Les applications concrètes commencent à se faire jour. « Au Soudan par exemple, explique le journaliste et écrivain spécialiste de l’Erythrée Léonard Vincent, le président El-Béchir a constitué la Rapid Support Force, dont la direction a été confiée à un chef notoire des Janjawids, des bandes armées connues pour leur extrême violence à l’égard des civils. Depuis mai, cette force se livre à des arrestations massives de migrants érythréens en vue de les renvoyer dans l’une des dictatures les plus féroces au monde. Le calcul des Européens est simple : mieux vaut la prison en Érythrée que la mort en Méditerranée. Le processus de Khartoum est en marche. »

Olivier Favier

Photo de Une : Paris, bal des migrants, 14 juillet 2016. © Olivier Favier

Notes

[1À lire également, à propos de l’inhumanité des centres de rétention australiens : les « Nauru Files ». Publiés par le journal britannique The Guardian le 10 août 2016, les « Nauru Files » représentent plus de 2 000 fiches de signalements d’« incidents » rédigées par des gardiens, des enseignants et des travailleurs sociaux sur l’île de Nauru.

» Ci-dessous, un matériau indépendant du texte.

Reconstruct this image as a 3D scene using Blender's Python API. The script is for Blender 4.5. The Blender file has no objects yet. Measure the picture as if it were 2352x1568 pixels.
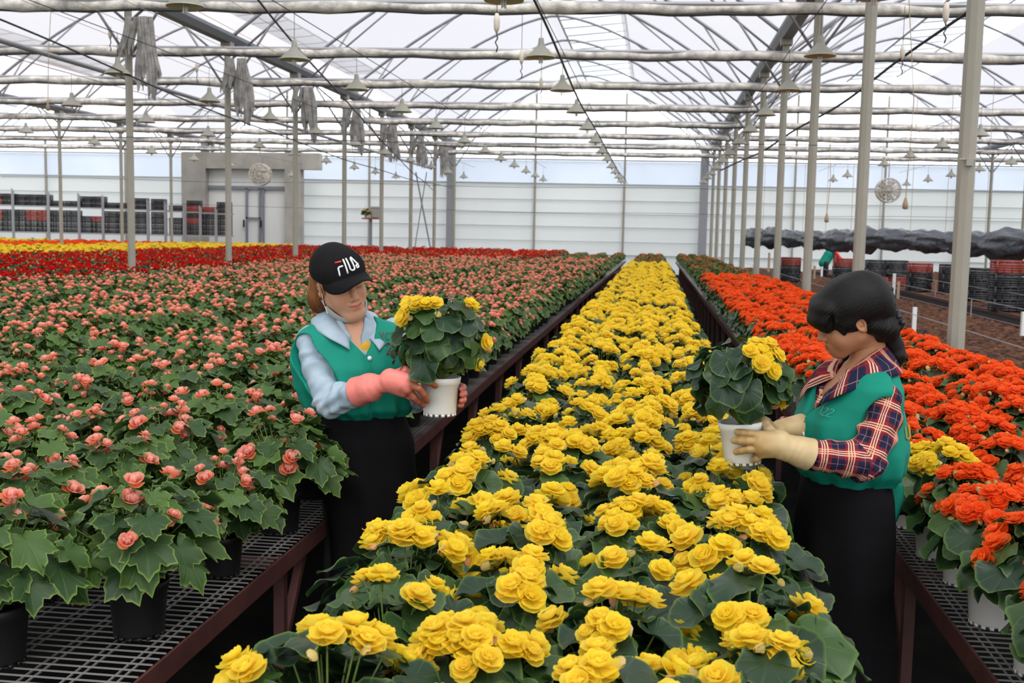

[2Défini par la Déclaration universelle des droits de l’homme (1948), puis par la Convention de Genève (1951), le droit d’asile est historiquement géré par les États. En France, le droit d’asile apparaît dans le préambule de la Constitution de 1946, et c’est c’est l’Office français de protection des réfugiés et apatrides (Ofpra) qui est chargé de sa mise en œuvre.

[3La politique commune de l’asile est abordée par les accords de Maastricht et de Lisbonne. Le fait de renvoyer les demandeurs d’asile dans le premier pays européen où ils sont enregistrés est abordé dans les accords de Schengen et de Dublin.

[4Celui-ci, voté par les ministres de l’Intérieur de l’Union européenne en septembre 2015, prévoit la répartition entre pays de 120 000 réfugiés syriens.

[5Source : rapport d’Amnesty international, août 2016.